В первый состав Временного правительства вошли министр — председатель и министр внутренних дел князь Г. Е. Львов (лидер земства), министры: иностранных дел — П. В. Милюков (кадет), военный и морской — А. И. Гучков (октябрист), путей сообщения — Н. В. Некрасов (кадет), торговли и промышленности — А. И. Коновалов (прогрессист), финансов — М. И. Терещенко, просвещения — А. Ап. Мануйлов (кадет), земледелия — А. И. Шингарев (кадет), юстиции — А. Ф. Керенский (трудовик, с марта эсер), обер — прокурор Синода — В. Н Львов (центр), государственный контролер — И. В. Годнев (октябрист).
«Нас было одиннадцать, — вспоминает Керенский, — “десять министров — капиталистов” и один “заложник демократии”. Перед нами стояла тройная задача совершенно нечеловеческой трудности. Мы должны были: 1) восстановить весь аппарат управления государством сверху донизу; 2) продолжать во что бы то ни стало войну и 3) в срочном порядке провести ряд крупных политических и социальных реформ, которых требовала революция» («О революции 1917 года»).
Именно этот состав Временного правительства, «капиталистический», во многом успешно осуществил «тройную задачу нечеловеческой трудности», преодолевая сопротивление Совета рабочих и солдатских депутатов, топившего решения в говорильне. Из новаторских реформ назовем самые важные. Кабинет министров упразднил нетрудовое землепользование и земледелие; подготовил положение о самоуправлении земств и городов на основе всеобщего избирательного права без различия пола; установил рабочий контроль на фабриках и заводах; предоставил широкие права профсоюзам; ввел восьмичасовой рабочий день на всех казенных заводах; разработал основы самого современного кооперативного законодательства; дал солдатам все права граждан вне строевой службы; положил начало переустройству империи в федерацию свободных народов.
Даже Ленин еще в преддверии Октябрьского переворота вынужден был признать: Февральская революция «сделала то, что в несколько месяцев Россия по своему политическому строю догнала передовые страны» (Ленин В. И. П олн. собр. соч. Изд. 5–е. Т. 34. С. 198).

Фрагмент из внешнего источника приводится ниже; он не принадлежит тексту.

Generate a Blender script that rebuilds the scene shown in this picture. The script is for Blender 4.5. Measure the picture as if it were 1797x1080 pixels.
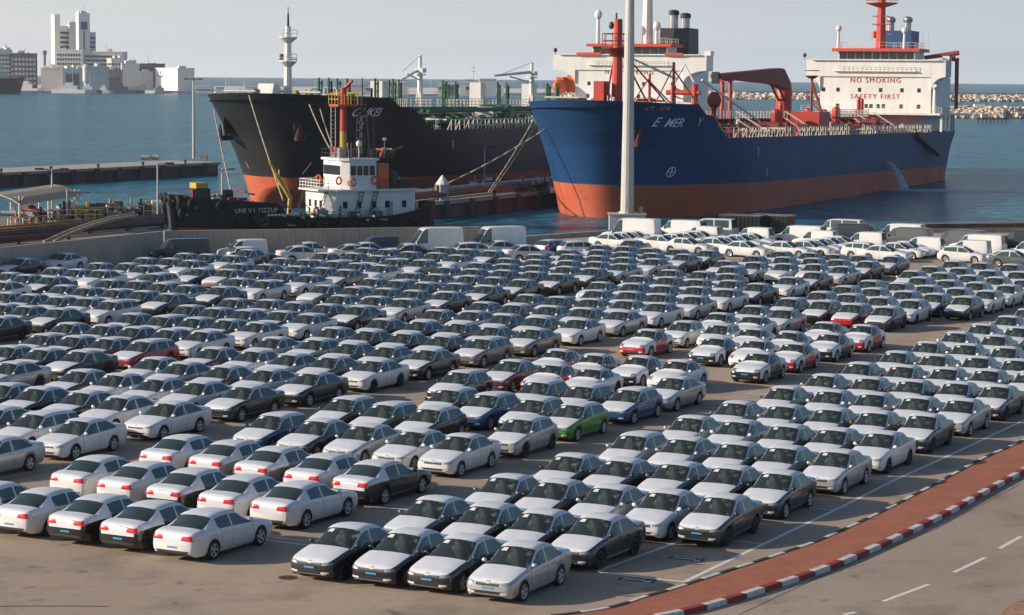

Из «тройной задачи», как вспоминал Керенский, законодательное социально — политическое реформирование было для министров сравнительно легким. А вот непривычным и трудным стало управление, «в узком смысле слова — правительственная деятельность, требовавшая в хаосе революционного взрыва весьма сильного административного и полицейского аппарата, который еще нужно было создать. Нужно было создать технический аппарат и нужно было восстановить авторитет власти». Немаловажно при этом отметить, что возглавившая страну буржуазно — демократическая власть, к ее чести, верно избрала тогда главные направления своей деятельности — политику национального единения, смягчения классовых антагонизмов и предотвращения гражданской войны; сотрудничества всех партий; компромисса, соглашений и взаимных уступок.
И еще одно обстоятельство остановило внимание мемуаристов (о чем Керенский скромно умалчивал): в дни Февраля не премьер Львов, а именно он, единственный социалист в правительстве, оказался самым востребованным. Керенского всюду ждали, без него не принимались решения. Один из его соратников, будущий философ Ф. А. Степун, входивший в те дни в секретариат Керенского, не без иронии вспоминает, что каждому, кто в те дни являлся в Таврический дворец со своими вопросами и проблемами, «предстояло разрешение самой трудной задачи: поимки вездесущего и всюду отсутствующего товарища Керенского» (Бывшее и несбывшееся. Лондон, 1990. Т. 2. С. 33).
Сутками не выходил Керенский из Таврического дворца, забывая о еде, сне и отдыхе. В напряженной спешке, но внимательно и капитально в те «судьбоносные дни» создавались первые законы, манифесты, декреты.
Из решений, что были осуществлены лично им в первые дни Февральской революции, важнейшим Керенский считал отмену смертной казни. Как ни странно, но в пору, когда в стране хозяйничал «человек с ружьем», этот декрет, подписанный 12 марта, приветствовался «с одобрением по всей стране». Однако правоту своего гуманного решения Керенскому пришлось потом и доказывать, и отстаивать. Ему, которого считали идеалистом и мечтателем, казалось, что «падение старого режима со всем его тяжким прошлым освободит от крови и насилия, предаст забвению старые счеты и старые распри». Он рассчитывал, отменяя смертную казнь, что символом примирения станут «всеобщая политическая амнистия, вернувшая в Россию всех политических эмигрантов, освободившая всех политических заключенных». Но вскоре убедился, что ошибся. Среди тех немногих, кто выступил решительно против, громче всех возмущались как раз амнистированные Керенским большевики: «им тогда уже хотелось крови» («О революции 1917 года»).